Written task
Note each line that includes the word "More". Copy those lines.

::: Data entries :::

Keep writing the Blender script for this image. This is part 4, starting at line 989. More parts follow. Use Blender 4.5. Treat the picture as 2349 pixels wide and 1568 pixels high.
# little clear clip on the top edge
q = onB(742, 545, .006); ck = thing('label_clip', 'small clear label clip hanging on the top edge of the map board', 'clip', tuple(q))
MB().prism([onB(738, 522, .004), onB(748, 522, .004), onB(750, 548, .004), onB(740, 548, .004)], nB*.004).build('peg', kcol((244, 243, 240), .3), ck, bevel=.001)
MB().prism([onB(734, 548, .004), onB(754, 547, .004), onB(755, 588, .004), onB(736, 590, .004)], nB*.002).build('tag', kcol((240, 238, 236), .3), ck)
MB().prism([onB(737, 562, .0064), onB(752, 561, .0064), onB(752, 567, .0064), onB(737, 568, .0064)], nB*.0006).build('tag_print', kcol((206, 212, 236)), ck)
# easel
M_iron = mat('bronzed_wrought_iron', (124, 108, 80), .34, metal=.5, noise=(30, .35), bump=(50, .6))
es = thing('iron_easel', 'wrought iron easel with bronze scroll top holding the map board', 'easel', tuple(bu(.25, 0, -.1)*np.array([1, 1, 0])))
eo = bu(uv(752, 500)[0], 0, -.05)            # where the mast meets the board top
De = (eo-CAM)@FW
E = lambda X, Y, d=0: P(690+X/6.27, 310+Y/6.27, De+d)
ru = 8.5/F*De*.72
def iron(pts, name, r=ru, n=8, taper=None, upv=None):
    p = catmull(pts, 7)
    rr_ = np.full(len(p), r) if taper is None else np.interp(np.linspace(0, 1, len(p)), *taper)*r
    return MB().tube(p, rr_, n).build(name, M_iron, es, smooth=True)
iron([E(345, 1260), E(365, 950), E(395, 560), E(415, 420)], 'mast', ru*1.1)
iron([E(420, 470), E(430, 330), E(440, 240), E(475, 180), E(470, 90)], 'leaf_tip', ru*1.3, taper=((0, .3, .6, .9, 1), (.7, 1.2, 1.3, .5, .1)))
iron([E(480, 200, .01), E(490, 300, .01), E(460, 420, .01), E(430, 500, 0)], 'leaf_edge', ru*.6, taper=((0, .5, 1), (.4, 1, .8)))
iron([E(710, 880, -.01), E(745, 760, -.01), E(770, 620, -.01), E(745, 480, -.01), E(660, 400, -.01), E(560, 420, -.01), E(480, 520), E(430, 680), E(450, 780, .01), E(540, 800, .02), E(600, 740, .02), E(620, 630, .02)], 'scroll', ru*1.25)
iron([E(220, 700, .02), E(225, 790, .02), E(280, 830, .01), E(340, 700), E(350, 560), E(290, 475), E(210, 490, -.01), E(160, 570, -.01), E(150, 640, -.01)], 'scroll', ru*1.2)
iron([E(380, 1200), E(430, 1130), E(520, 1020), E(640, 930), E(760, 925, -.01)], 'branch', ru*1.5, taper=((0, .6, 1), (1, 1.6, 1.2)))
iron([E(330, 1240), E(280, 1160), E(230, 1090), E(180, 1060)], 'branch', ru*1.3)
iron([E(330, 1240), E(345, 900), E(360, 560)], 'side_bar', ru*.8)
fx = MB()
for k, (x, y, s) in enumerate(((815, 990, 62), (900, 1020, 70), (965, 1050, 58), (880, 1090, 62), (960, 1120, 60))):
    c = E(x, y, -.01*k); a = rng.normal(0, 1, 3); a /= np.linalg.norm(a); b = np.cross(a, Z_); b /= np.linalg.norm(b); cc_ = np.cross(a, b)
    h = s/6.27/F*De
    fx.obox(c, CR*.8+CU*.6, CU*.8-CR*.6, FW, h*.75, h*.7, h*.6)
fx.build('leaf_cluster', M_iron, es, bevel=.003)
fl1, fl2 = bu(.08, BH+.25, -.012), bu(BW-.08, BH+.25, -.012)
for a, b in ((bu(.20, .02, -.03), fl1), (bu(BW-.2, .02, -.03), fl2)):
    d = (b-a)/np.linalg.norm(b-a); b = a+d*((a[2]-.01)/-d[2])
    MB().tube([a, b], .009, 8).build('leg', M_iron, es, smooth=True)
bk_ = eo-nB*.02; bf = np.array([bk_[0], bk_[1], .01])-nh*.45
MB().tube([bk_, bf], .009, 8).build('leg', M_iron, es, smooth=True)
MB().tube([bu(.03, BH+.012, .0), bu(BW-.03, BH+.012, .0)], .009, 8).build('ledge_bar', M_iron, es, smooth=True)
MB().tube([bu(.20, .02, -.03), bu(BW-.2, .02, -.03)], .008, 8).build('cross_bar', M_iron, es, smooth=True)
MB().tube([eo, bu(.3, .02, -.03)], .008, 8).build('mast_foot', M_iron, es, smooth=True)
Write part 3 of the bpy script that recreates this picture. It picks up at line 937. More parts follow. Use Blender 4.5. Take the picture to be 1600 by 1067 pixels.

:::

Finished answer
Keep writing the Blender script for this image. This is part 4, starting at line 989. More parts follow. Use Blender 4.5. Treat the picture as 2349 pixels wide and 1568 pixels high.
Write part 3 of the bpy script that recreates this picture. It picks up at line 937. More parts follow. Use Blender 4.5. Take the picture to be 1600 by 1067 pixels.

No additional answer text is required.